このサイトはPythonを中心に質量共にハイクオリティな日本語のドキュメントを提供されており、公式ドキュメントをベースに豊富な実装例を添えた分かりやすい解説から、お世話になった経験のある方も多いのではと思います。
個人的には公式ドキュメント以外では数少ない信頼できるサイトの一つだと思っているので、日本のPythonのレベルアップに貢献している作者様に感謝しつつ、活用していきましょう。
企業の解説記事
Tech Academy、IT Media、さくらインターネット等の企業が、事業の一環として一般に公開している記事が相当します。
間違った内容を記載するとレピュテーションリスクを負うことになり、校閲等のシステムも整えられている(と思う)ので、基本的には個人の記事より信頼性が高いです。
また出典が明記されている事も多いので、一次資料に辿り着きやすいというメリットもあります。
このような記事を無償公開している企業の方々に感謝しつつ、活用していきましょう。
Qiita, Zenn, note等
いわゆる「技術ブログ」に相当するサイトで、日本語でググると多くの記事がヒットするため、一般的に活用されることの多いサイトだと思います(特にQiitaはSEOに非常に強いため、Google検索では上位に大量の記事が並ぶことが多いです)
デメリットは、誰でも書けるという特性から間違った内容が書いてあることも多いことです。

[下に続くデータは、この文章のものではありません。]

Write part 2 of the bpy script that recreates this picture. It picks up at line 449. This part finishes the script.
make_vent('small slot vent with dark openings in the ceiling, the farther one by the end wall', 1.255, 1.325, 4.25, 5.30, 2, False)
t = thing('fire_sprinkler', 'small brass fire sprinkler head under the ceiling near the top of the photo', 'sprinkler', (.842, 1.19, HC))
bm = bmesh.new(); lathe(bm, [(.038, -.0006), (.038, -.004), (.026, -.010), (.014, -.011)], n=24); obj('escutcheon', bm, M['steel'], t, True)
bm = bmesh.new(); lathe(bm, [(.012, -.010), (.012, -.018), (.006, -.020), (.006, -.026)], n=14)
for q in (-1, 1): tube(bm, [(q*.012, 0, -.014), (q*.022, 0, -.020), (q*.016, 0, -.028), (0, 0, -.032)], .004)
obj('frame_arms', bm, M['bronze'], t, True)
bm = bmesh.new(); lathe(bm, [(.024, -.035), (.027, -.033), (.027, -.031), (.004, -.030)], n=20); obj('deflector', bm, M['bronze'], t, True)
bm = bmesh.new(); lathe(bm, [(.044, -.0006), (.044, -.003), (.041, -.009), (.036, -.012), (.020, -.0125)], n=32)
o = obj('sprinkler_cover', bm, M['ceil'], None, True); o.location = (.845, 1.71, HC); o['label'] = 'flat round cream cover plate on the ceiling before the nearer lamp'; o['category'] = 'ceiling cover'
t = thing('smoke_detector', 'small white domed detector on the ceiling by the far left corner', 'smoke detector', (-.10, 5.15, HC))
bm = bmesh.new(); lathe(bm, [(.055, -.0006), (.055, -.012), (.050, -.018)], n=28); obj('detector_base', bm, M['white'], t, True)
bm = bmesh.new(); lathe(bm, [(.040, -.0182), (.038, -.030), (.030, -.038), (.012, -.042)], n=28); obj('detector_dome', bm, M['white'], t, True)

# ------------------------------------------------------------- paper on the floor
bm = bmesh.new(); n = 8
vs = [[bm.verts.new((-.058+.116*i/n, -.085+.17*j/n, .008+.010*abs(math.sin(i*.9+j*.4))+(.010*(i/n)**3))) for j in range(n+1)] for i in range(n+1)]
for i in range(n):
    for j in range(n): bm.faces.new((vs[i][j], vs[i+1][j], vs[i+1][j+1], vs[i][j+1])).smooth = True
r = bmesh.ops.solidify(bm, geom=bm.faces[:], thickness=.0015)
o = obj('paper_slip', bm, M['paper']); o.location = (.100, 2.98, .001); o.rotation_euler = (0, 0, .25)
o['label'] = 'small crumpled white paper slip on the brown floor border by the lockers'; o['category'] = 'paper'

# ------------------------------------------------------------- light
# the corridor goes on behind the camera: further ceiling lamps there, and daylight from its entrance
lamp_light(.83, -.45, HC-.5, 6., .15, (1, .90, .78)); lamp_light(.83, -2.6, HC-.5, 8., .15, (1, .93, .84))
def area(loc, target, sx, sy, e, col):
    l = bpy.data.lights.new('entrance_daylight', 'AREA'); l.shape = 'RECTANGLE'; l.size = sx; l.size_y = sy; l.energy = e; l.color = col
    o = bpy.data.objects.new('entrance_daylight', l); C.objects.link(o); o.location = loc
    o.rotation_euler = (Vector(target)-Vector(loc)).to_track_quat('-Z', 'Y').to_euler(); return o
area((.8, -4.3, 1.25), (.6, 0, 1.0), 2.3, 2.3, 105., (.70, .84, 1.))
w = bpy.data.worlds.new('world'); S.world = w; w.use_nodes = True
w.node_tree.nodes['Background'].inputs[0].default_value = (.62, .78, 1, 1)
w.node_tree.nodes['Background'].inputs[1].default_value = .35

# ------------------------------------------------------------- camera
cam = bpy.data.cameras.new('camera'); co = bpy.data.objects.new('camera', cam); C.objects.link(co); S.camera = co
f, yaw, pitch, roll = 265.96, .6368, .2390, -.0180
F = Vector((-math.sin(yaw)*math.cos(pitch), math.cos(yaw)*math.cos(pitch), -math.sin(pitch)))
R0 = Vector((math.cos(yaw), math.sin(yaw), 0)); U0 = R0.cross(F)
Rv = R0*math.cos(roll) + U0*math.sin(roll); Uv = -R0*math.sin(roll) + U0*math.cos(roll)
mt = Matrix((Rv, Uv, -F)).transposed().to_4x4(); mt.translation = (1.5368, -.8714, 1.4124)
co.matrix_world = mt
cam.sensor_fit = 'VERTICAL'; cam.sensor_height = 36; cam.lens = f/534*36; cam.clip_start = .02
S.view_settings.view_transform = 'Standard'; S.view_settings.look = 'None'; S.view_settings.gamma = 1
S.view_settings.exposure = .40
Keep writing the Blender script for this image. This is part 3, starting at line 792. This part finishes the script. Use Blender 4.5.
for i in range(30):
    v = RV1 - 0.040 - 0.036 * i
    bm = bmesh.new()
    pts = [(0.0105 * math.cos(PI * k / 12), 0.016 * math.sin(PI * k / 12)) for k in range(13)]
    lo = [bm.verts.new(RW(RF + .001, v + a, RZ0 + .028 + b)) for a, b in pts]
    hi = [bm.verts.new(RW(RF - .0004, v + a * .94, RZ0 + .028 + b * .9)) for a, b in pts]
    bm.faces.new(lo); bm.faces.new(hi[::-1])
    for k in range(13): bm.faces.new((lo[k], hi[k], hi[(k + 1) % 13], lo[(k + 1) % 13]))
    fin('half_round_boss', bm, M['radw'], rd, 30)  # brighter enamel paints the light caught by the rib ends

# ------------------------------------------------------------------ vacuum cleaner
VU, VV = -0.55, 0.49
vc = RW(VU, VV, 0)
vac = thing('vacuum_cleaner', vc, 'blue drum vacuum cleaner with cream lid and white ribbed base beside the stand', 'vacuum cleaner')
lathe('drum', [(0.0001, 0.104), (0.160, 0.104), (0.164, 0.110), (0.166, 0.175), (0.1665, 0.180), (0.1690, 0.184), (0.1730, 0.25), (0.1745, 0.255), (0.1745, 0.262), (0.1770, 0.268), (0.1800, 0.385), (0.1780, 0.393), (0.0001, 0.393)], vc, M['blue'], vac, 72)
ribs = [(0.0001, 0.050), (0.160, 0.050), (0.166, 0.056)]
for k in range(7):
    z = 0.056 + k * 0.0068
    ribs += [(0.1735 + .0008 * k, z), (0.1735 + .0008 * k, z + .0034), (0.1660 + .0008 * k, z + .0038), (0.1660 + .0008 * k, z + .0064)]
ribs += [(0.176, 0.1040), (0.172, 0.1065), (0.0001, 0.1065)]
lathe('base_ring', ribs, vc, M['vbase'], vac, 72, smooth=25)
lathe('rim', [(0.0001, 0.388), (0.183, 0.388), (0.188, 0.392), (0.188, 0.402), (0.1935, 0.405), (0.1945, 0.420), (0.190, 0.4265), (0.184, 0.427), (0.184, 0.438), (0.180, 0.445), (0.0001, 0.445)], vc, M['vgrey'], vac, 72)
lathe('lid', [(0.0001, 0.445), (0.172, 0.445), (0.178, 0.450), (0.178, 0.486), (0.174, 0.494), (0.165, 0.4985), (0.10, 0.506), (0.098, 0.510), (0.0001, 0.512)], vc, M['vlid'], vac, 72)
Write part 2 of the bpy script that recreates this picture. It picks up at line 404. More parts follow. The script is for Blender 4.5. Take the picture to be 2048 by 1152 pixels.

ググっている時点で知識不足は否めないので、この状態で嘘かどうかを判断することは困難ですが、月並みな判断基準の一つとして、LGTM数の多さとコメント欄を読む事が有効です。
LGTM数が多い記事は多くの人の目に触れているため、間違いがあればコメント欄で指摘されている可能性が高く、コメント欄と併せて読むことで正しい内容を読み取れる可能性が高いです。